Here is an answer which uses some elementary properties of field automorphisms (essentially the statement that degree $2$ extension is Galois, but this is something which can be rather easily proven directly using just field theory).

Let $K=\mathbb Q(\sqrt[p]{2}+\sqrt{5})$. Suppose $\sqrt{5}\not\in K$. Then $K(\sqrt{5})$ is a degree $2$ extension of $K$, which implies there exists an automorphism $\sigma$ of $K(\sqrt{5})/K$ such that $\sigma(\sqrt{5})=-\sqrt{5}$. Since $\sqrt[p]{2}+\sqrt{5}\in K$, it is fixed by $\sigma$, so we have $$\sigma(\sqrt[p]{2})=\sigma(\sqrt[p]{2}+\sqrt{5}-\sqrt{5})=\sigma(\sqrt[p]{2}+\sqrt{5})-\sigma(\sqrt{5})=\sqrt[p]{2}+\sqrt{5}+\sqrt{5}.$$

However, $\sqrt[p]{2}+2\sqrt{5}$ is not a conjugate of $\sqrt[p]{2}$. Indeed, since $p>2$, the nontrivial conjugates of $\sqrt[p]{2}$ are not real numbers, and clearly $\sqrt[p]{2}+2\sqrt{5}\neq\sqrt[p]{2}$. This is a contradiction, so we conclude $\sqrt{5}\in K$ after all.

Answer 3

If you can't use Galois theory, we can just rule out the possibilities $[\mathbb{Q}(\sqrt[p]2+\sqrt5):\mathbb{Q}]=1,2,p$ by more elementary means (I assume you can use results such as tower law).

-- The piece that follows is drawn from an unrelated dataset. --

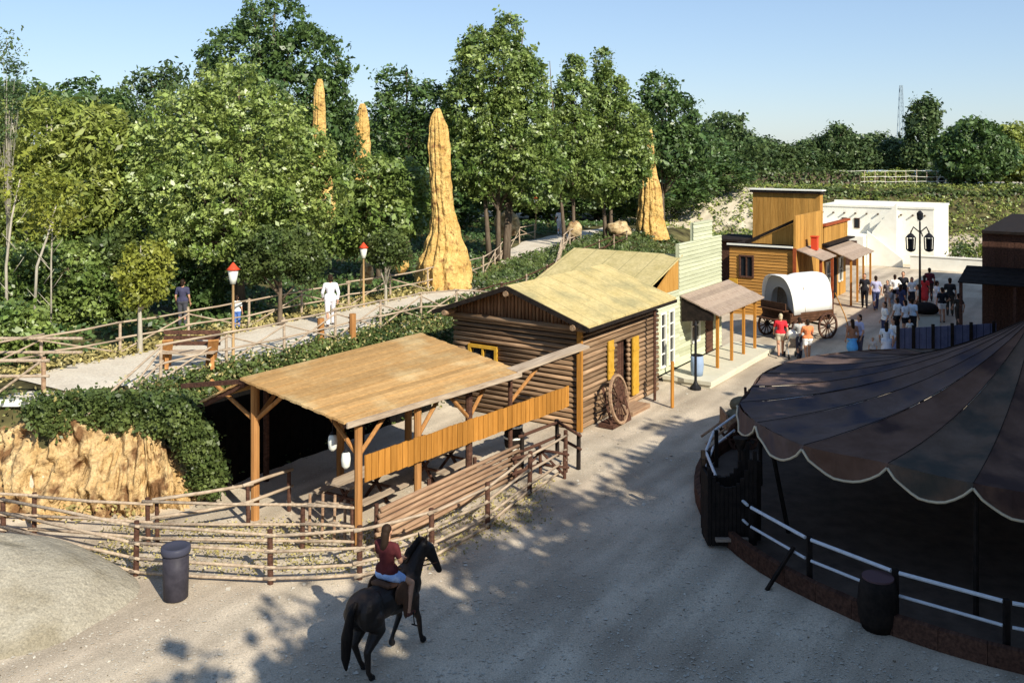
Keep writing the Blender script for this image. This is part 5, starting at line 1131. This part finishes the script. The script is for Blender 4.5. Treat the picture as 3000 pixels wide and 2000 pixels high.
def joints(kind):
    J = dict(hip=[(.095,0,.93),(-.095,0,.93)], knee=[(.10,.02,.50),(-.10,.02,.50)], ank=[(.10,-.02,.09),(-.10,-.02,.09)],
             sh=[(.185,0,1.42),(-.185,0,1.42)], el=[(.25,-.03,1.13),(-.25,-.03,1.13)], wr=[(.25,.08,.90),(-.25,.08,.90)], lean=0.0)
    if kind == 'walk': J.update(knee=[(.10,.18,.52),(-.10,-.02,.50)], ank=[(.10,.24,.10),(-.10,-.28,.14)], el=[(.26,-.12,1.15),(-.26,.08,1.15)], wr=[(.24,-.08,.92),(-.24,.26,.96)])
    if kind == 'push': J.update(el=[(.24,.12,1.14),(-.24,.12,1.14)], wr=[(.2,.36,1.05),(-.2,.36,1.05)], knee=[(.10,.12,.51),(-.10,-.03,.50)], ank=[(.10,.12,.09),(-.10,-.2,.11)])
    if kind == 'akimbo': J.update(el=[(.36,-.08,1.16),(-.27,-.02,1.14)], wr=[(.17,.06,1.0),(-.24,.1,.92)])
    if kind == 'embrace': J.update(el=[(.30,.12,1.2),(-.27,.0,1.13)], wr=[(.42,.22,1.22),(-.25,.1,.9)])
    if kind == 'ride': J.update(hip=[(.12,0,.93),(-.12,0,.93)], knee=[(.30,.30,.72),(-.30,.30,.72)], ank=[(.34,.16,.30),(-.34,.16,.30)], el=[(.23,.07,1.16),(-.23,.07,1.16)], wr=[(.10,.32,1.10),(-.12,.30,1.10)])
    return J
def hand(parts, w, d, s=1.0, side=1, grip=False):
    w = Vector(w); d = Vector(d).normalized(); x = d.cross(Vector((0,1,0)) if abs(d.y) < .8 else Vector((0,0,1))).normalized(); n = x.cross(d)
    pc = w + d*.05; parts.append((tuple(w), .024, tuple(w+d*.075), .034))
    for i, (o_, l) in enumerate(((-.027,.062),(-.009,.075),(.009,.070),(.027,.055))):
        a = w + d*.085 + x*o_; b_ = a + d*l*.55 + n*(-.012 if not grip else -.03); c_ = b_ + (d*.3 - n*.95).normalized()*l*.45 if grip else b_ + (d*.9-n*.35).normalized()*l*.45
        parts.append((tuple(a), .0095, tuple(b_), .009)); parts.append((tuple(b_), .009, tuple(c_), .008))
    a = w + d*.03 + x*(-.03*side); parts.append((tuple(a), .012, tuple(a + (d*.7 - x*.7*side - n*.2).normalized()*.05), .010))
def person_meshes(kind, dress, vox=0.016):
    key = (kind, dress)
    if key in POSES: return POSES[key]
    J = joints(kind); B = []
    B += [((.09,0,.96),.115,(-.09,0,.96),.115), ((0,0,.98),.125,(0,.0,1.14),.112), ((0,0,1.14),.112,(0,.0,1.33),.135), ((.08,.0,1.36),.105,(-.08,.0,1.36),.105), ((.15,0,1.42),.062,(-.15,0,1.42),.062), ((0,0,1.42),.058,(0,.015,1.56),.052)]
    B += [((0,.015,1.66),(.078,.094,.108)), ((0,.055,1.60),(.052,.055,.055)), ((0,.108,1.645),(.013,.02,.02)), ((.08,.01,1.645),(.014,.022,.03)), ((-.08,.01,1.645),(.014,.022,.03)), ((0,.098,1.598),(.024,.012,.009))]
    for i in (0,1):
        h, k, a = J['hip'][i], J['knee'][i], J['ank'][i]; B += [(h,.095,k,.058),(k,.058,((k[0]+a[0])/2,(k[1]+a[1])/2-.015,(k[2]+a[2])/2+.05),.057),(((k[0]+a[0])/2,(k[1]+a[1])/2-.015,(k[2]+a[2])/2+.05),.057,a,.036)]
        B += [((a[0],a[1]-.03,a[2]-.045),.034,(a[0]+(.02 if a[0] > 0 else -.02),a[1]+.13,a[2]-.06),.028)]
        s_, e, w_ = J['sh'][i], J['el'][i], J['wr'][i]; B += [(s_,.052,e,.040),(e,.040,w_,.026)]
        hand(B, w_, Vector(w_)-Vector(e), side=1 if i else -1, grip=(kind in ('ride','push')))
    R = {'body': melt(B, vox, 2)}
    T = [((.09,0,1.0),.13,(-.09,0,1.0),.13), ((0,0,1.0),.14,(0,0,1.14),.128), ((0,0,1.14),.128,(0,0,1.33),.15), ((.08,0,1.36),.118,(-.08,0,1.36),.118), ((.15,0,1.42),.075,(-.15,0,1.42),.075)]
    for i in (0,1):
        s_, e = Vector(J['sh'][i]), Vector(J['el'][i]); T.append((tuple(s_), .066, tuple(s_.lerp(e, .6 if dress != 'long' else 1)), .058))
        if dress == 'long': T.append((tuple(e), .055, tuple(e.lerp(Vector(J['wr'][i]), .9)), .042))
    R['shirt'] = melt(T, .018, 2)
    P_ = [((.09,0,.95),.13,(-.09,0,.95),.13), ((0,0,.95),.132,(0,0,1.02),.132)]
    if dress == 'skirt': P_ += [((0,0,.98),.14,(0,.01,.58),.24)]
    else:
        for i in (0,1):
            h, k, a = map(Vector, (J['hip'][i], J['knee'][i], J['ank'][i])); P_.append((tuple(h), .112, tuple(h.lerp(k, .45 if dress in ('shorts',) else 1)), .09 if dress == 'shorts' else .075))
            if dress != 'shorts': P_.append((tuple(k), .075, tuple(k.lerp(a, .93)), .062))
    R['lower'] = melt(P_, .018, 2)
    R['hair'] = melt([((0,-.012,1.685),(.088,.098,.098)), ((0,-.045,1.60),(.075,.06,.09))] + ([((0,-.055,1.62),.075,(0,-.075,1.40),.07)] if dress == 'skirt' or kind == 'ride' else []), .015, 2)
    A_ = []
    for i in (0,1):
        a = J['ank'][i]; A_.append(((a[0],a[1]-.03,a[2]-.045),.040,(a[0]+(.02 if a[0] > 0 else -.02),a[1]+.13,a[2]-.06),.034))
    R['shoes'] = melt(A_, .014, 1)
    POSES[key] = R; return R
CM = {}
def cloth(c):
    if c not in CM: CM[c] = mat('cloth %d' % len(CM), c, c2=tuple(min(1,x*1.25) for x in c), noise=14, rough=.9)
    return CM[c]
def person(u, v, lab, face=0, kind='stand', dress='trousers', top=(.6,.6,.6), low=(.1,.1,.15), hair='hairdark', h=1.75, z=0.0, group=None, loc=None):
    p_ = loc or PX(u, v, z); zz = p_[2] if loc else (ground_z(p_[0], p_[1]) if z else 0.0)
    t = thing('person', lab, 'person', (p_[0], p_[1], zz+.01), group); R = person_meshes(kind, dress)
    if u > 2500 and not loc: face += (0, 35, -60, 150, 185, 95, -20)[zlib.crc32(lab.encode()) % 7]
    t.rotation_euler.z = math.radians(face); t.scale = (h/1.77,)*3
    mesh_obj('body', R['body'].copy(), M['skin'], t)
    mesh_obj('shirt', R['shirt'].copy(), cloth(top), t)
    mesh_obj('skirt' if dress == 'skirt' else ('shorts' if dress == 'shorts' else 'trousers'), R['lower'].copy(), cloth(low), t)
    mesh_obj('hair', R['hair'].copy(), M[hair], t)
    mesh_obj('shoes', R['shoes'].copy(), cloth((.06,.05,.05)), t)
    return t
import zlib
W_, BK, NV = (.72,.72,.70), (.02,.02,.025), (.04,.05,.11)
person(2287,1046,'person in a red shirt and pale shorts walking away left of the pushchair',-10,'walk','shorts',(.55,.03,.04),(.45,.4,.3),'hairfair',1.75)
person(2366,1060,'person in an orange top and white shorts walking right of the pushchair',0,'push','shorts',(.62,.20,.08),(.75,.74,.72),'hairdark',1.68)
person(2342,1050,'person in a black and white top pushing the pushchair by the wagon',0,'push','trousers',(.35,.35,.33),(.05,.05,.07),'hairdark',1.65)
q = PX(2325,1052)
pc = thing('pushchair', 'pale pushchair pushed along beside the covered wagon', 'pushchair', q)
part(pc, 'seat', M['paledry'], lambda mb: (mb.beam((q[0]-.2,q[1]+.3,.45),(q[0]+.2,q[1]+.3,.45),.45,.05), mb.beam((q[0]-.2,q[1]+.1,.7),(q[0]+.2,q[1]+.1,.7),.05,.5)), st=False)
part(pc, 'hood', M['white'], lambda mb: mb.ball((q[0],q[1]+.2,.95), (.24,.22,.2)), st=False, smooth=True)
part(pc, 'frame', M['steel'], lambda mb: [(mb.tube([(q[0]+d_,q[1]-.2,1.0),(q[0]+d_,q[1]+.5,.12)], .015, 6), mb.tube([(q[0]+d_,q[1]-.1,.12),(q[0]+d_,q[1]+.3,.6)], .015, 6)) for d_ in (-.2,.2)], st=False)
for d_ in (-.22,.22):
    for e_ in (-.1,.5): part(pc, 'wheel', M['iron'], lambda mb: mb.lathe((q[0]+d_-.015,q[1]+e_,.11), [(.11,0),(.11,.03)], 12, axis=(1,0,0)), st=False)
person(2497,1058,'person with long dark hair and bright blue skirt in the near couple',5,'stand','skirt',(.30,.15,.09),(.12,.40,.75),'hairdark',1.66)
person(2518,1054,'person in a pale lilac shirt with an arm around the blue skirt',8,'embrace','trousers',(.42,.44,.62),(.08,.07,.09),'hairdark',1.80)
person(2557,1066,'small child in shorts standing right of the near couple',-5,'stand','shorts',(.45,.42,.4),(.10,.08,.07),'hairfair',1.05)
person(2597,1070,'person in a pale blue top and dark skirt beside the blue board fence',-20,'walk','skirt',(.55,.62,.72),(.62,.64,.70),'hairdark',1.68)
person(2618,1062,'person in white with rolled trousers touching the blue board fence',0,'stand','trousers',W_,(.30,.35,.55),'hairdark',1.75)
person(2533,902,'person in dark clothes with hat like hair, leftmost of the far crowd',0,'stand','long' if False else 'trousers',BK,BK,'hairdark',1.8)
person(2566,910,'person in lilac shirt and navy trousers, second from left of the far crowd',10,'walk','trousers',(.34,.34,.48),NV,'hairdark',1.8)
person(2600,905,'person crouched low looking, dark top and pale shorts in the far crowd',40,'stand','shorts',(.1,.09,.1),(.4,.38,.36),'hairdark',1.5)
person(2622,900,'person in a white shirt and dark shorts in the middle of the far crowd',0,'akimbo','shorts',W_,BK,'hairdark',1.72)
person(2646,898,'tall person in black facing away in the far crowd',0,'stand','trousers',BK,BK,'hairdark',1.85)
person(2672,905,'person in white top and black skirt left of the street lamp pole',0,'stand','skirt',W_,BK,'hairdark',1.66)
person(2708,900,'person in a bright red dress right of the street lamp pole',0,'stand','skirt',(.65,.05,.05),(.65,.05,.05),'hairdark',1.68)
person(2723,882,'person in a dark maroon shirt behind the red dress',0,'stand','trousers',(.10,.02,.03),(.05,.03,.03),'hairdark',1.82)
person(2745,925,'person in a pale blue shirt near the snack counter',-30,'akimbo','trousers',(.55,.63,.70),(.5,.55,.6),'hairdark',1.75)
person(2783,925,'tall person in dark clothes at the right end of the crowd',0,'stand','trousers',(.03,.03,.03),(.05,.045,.035),'hairdark',1.9)
person(2808,960,'dark dressed person bending by the dark store porch',30,'walk','trousers',(.06,.05,.04),(.06,.05,.04),'hairdark',1.6)
person(2592,1000,'person in a white top and navy trousers at the front left of the standing group',0,'stand','trousers',W_,NV,'hairdark',1.72)
person(2628,985,'person in white top and black trousers at the front centre of the standing group',0,'akimbo','trousers',W_,BK,'hairdark',1.72)
person(2652,990,'person in a white sleeveless top and black shorts right of the group centre',0,'stand','shorts',(.7,.72,.75),BK,'hairdark',1.68)
person(2674,985,'person in pale blue top and dark trousers against the lamp pole',0,'stand','trousers',(.5,.6,.7),BK,'hairdark',1.7)
person(2690,935,'person in a cream top and brown trousers just left of the snack counter',60,'stand','trousers',(.6,.55,.45),(.12,.08,.05),'hairdark',1.7)
person(2610,945,'person in a grey shirt and pale trousers between the two rows of the crowd',-40,'walk','trousers',(.25,.26,.28),(.45,.42,.36),'hairfair',1.74)
person(2640,930,'person in a dark blue dress in the thick of the crowd',120,'stand','skirt',NV,NV,'hairdark',1.64)
person(2760,945,'person in white shorts and black top right of the snack counter',-90,'akimbo','shorts',BK,W_,'hairdark',1.7)
person(2665,1010,'small child in a pale dress by the blue board fence',30,'stand','skirt',(.6,.6,.58),(.6,.6,.58),'hairdark',1.1)
person(968,958,'person all in white walking along the upper walkway',15,'walk','long',(.72,.70,.74),(.72,.70,.74),'hairdark',1.75,z=2.45)
person(694,966,'child in white and blue behind the near red capped lamp',0,'stand','trousers',(.6,.62,.6),(.08,.16,.42),'hairdark',1.15,z=2.45)
person(535,960,'person in dark clothes in the shade behind the bench',0,'stand','trousers',(.05,.05,.09),(.06,.06,.07),'hairdark',1.6,z=2.45)
person(1640,690,'person in white walking far off under the poplars',0,'walk','trousers',(.7,.7,.72),(.5,.5,.55),'hairdark',1.75,z=2.8)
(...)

Clearly $\sqrt{5}+\sqrt[p]{2}\notin\mathbb{Q}$, or else $\mathbb{Q}(\sqrt[p]2)\ni\sqrt5$, contradiction.

Start with $$ (\sqrt[p]2+\sqrt5)^n=\sum\binom{n}{k}\sqrt[p]2^{n-k}\sqrt5^k $$ Since $p>2$, we immediately get, by considering the $\sqrt[p]2^2$ coefficient in any possible linear dependence, that $[\mathbb{Q}(\sqrt[p]2+\sqrt5):\mathbb{Q}]\neq 2$ (recall you have $\{\sqrt[p]2^j\sqrt5^k\mid 0\leq j<p; k=0,1\}$ as a basis of $\mathbb{Q}(\sqrt[p]2,\sqrt5)$).

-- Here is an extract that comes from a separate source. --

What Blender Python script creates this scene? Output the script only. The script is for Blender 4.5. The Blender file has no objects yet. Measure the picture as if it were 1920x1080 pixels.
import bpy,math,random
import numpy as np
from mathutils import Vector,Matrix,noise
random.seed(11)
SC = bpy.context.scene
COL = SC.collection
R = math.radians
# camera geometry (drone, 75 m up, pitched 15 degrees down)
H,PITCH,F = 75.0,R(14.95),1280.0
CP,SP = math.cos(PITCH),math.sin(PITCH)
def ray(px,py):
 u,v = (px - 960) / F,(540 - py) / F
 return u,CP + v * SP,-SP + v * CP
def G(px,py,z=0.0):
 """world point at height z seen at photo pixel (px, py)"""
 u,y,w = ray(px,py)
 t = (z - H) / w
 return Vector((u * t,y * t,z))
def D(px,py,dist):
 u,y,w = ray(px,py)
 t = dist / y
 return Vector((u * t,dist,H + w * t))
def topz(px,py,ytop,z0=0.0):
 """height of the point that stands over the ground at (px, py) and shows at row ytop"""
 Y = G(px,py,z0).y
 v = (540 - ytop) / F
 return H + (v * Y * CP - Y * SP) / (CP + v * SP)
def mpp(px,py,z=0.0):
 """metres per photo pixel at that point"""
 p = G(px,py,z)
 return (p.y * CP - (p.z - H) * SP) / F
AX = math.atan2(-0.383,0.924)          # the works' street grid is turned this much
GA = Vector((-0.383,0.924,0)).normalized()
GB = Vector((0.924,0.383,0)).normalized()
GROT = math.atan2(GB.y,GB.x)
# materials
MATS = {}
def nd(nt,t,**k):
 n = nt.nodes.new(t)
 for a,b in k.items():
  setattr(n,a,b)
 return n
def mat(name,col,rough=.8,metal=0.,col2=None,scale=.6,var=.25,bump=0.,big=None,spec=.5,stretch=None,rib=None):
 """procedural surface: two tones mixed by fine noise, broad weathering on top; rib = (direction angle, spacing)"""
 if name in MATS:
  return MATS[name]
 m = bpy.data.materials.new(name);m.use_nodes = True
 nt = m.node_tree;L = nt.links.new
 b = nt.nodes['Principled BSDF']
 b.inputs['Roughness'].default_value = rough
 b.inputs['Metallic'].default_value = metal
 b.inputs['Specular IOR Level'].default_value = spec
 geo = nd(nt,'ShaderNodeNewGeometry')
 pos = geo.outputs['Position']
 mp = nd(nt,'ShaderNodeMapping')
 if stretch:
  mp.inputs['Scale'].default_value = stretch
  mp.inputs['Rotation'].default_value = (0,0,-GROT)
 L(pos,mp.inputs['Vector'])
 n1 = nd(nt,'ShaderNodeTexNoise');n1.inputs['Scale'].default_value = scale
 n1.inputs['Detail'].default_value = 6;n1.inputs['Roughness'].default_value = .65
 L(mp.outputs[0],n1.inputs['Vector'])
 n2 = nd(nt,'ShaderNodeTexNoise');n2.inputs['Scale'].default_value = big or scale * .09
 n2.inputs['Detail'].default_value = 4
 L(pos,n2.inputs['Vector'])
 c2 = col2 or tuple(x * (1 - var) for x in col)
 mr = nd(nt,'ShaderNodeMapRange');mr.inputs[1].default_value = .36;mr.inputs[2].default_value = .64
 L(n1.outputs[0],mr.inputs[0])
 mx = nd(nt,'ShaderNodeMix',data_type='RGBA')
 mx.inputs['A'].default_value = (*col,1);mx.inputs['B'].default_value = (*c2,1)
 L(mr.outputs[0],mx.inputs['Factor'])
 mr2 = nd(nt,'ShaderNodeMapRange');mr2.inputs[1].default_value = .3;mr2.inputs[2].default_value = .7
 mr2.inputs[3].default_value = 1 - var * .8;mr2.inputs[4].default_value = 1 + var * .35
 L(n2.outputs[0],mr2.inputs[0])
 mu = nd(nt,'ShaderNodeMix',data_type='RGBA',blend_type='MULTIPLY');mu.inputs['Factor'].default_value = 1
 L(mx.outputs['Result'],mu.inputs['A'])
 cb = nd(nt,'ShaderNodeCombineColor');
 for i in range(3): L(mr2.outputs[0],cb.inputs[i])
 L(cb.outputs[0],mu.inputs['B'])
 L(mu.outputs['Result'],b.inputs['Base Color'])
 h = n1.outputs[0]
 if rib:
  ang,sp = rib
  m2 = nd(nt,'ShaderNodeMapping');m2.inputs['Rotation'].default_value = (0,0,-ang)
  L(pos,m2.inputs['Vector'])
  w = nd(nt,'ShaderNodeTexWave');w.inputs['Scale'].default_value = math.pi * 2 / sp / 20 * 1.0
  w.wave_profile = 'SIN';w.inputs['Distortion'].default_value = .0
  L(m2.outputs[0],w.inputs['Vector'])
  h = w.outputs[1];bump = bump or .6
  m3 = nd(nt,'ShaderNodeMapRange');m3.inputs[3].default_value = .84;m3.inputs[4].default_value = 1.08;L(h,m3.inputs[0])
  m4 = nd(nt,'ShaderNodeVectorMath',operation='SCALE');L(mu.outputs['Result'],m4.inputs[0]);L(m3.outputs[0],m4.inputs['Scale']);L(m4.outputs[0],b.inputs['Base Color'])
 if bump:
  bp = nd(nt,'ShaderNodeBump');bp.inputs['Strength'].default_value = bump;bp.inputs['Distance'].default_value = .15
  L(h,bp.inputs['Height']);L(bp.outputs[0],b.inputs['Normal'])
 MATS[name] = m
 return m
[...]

If $[\mathbb{Q}(\sqrt[p]2+\sqrt5):\mathbb{Q}]=p$, then $x=\sqrt[p]{2}+\sqrt5$ satisfies both $(x-\sqrt{5})^p-2=0$ and another monic polynomial (over $\mathbb{Q}$) $m(x)=0$ of degree $p$. Expanding, \begin{align*} x^p-\sqrt{5}px^{p-1}+\binom{p}25x^{p-2}-\dots-5^{(p-1)/2}\sqrt5&=0\\ x^p+m_1x^{p-1}+m_2x^{p-2}+\dots+m_p &=0 \end{align*} therefore we have $$ \underbrace{(m_1+\sqrt{5}p)}_{\neq 0}x^{p-1}+\left[m_2-\binom{p}25\right]x^{p-2}+\dots+(m_p+5^{(p-1)/2}\sqrt5)=0 $$ Thus $x$ satisfies a nontrivial polynomial equation of degree $p-1$ over $\mathbb{Q}(\sqrt5)$, so $[\mathbb{Q}(\sqrt[p]2+\sqrt5,\sqrt{5}):\mathbb{Q}(\sqrt5)]\leq p-1$, which contradicts $[\mathbb{Q}(\sqrt[p]2,\sqrt5):\mathbb{Q}]=2p$.